Across all employers surveyed by the ISE, vacancies were expected to grow just 1 per cent over the next 12 months due to uncertainty over the economic outlook and government policy.
“It’s tougher than it has been, without a shadow of a doubt,” said Anne Clinton, director of careers at the London School of Economics, adding that a pullback in graduate hiring by smaller companies meant more students were competing for the remaining places on big training schemes.
Hiring in the wider graduate jobs market has fallen outright, according to data from Adzuna, a job aggregator, showing that postings of graduate jobs were 10 per cent lower in September than a year ago.

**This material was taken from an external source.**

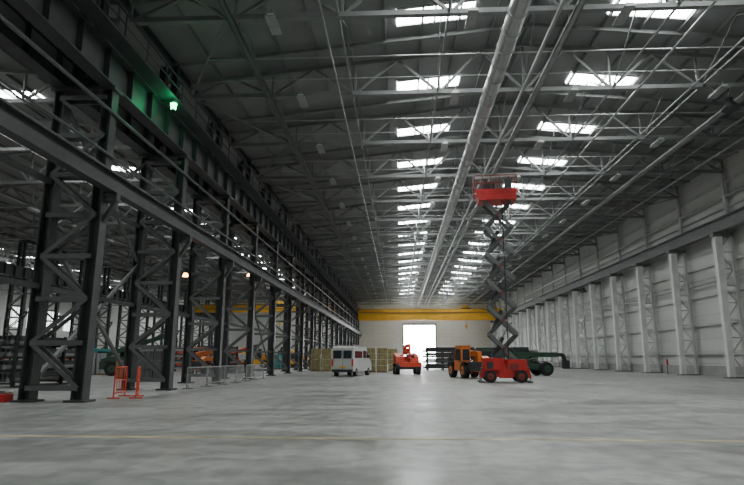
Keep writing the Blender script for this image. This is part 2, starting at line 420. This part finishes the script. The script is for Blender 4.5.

London, which accounts for almost a third of graduate roles, experienced a sharper fall of 22 per cent, according to Adzuna’s data. There was a contraction in almost all sectors, with teaching the only sector where job postings were higher than a year earlier — more than doubling between August 2023 and 2024. Since 2019, teaching and customer services have been the only sectors where demand has increased for graduates.
Fewer employers than in the past demand a 2:1 degree as a minimum qualification and Isherwood said that “while this marks a positive move from employers encouraging . . . a broader pool of candidates, the downside is that this amounts to millions of rejection messages”.
The LSE’s Clinton said the process of applying for jobs had become much more demanding over time. In the past, students would have needed to put in 15 to 20 applications to secure a job, but “now they do 50”.
Some students are turning to AI tools to help them write cover letters and manage the volume of applications, but Clinton said “the problem is, the technology isn’t very good at tailoring”, and on both the candidate and the employer side, “everyone is trying to work out how to use it”.
She added: “There is too much pressure on students . . . It’s crossed a line.”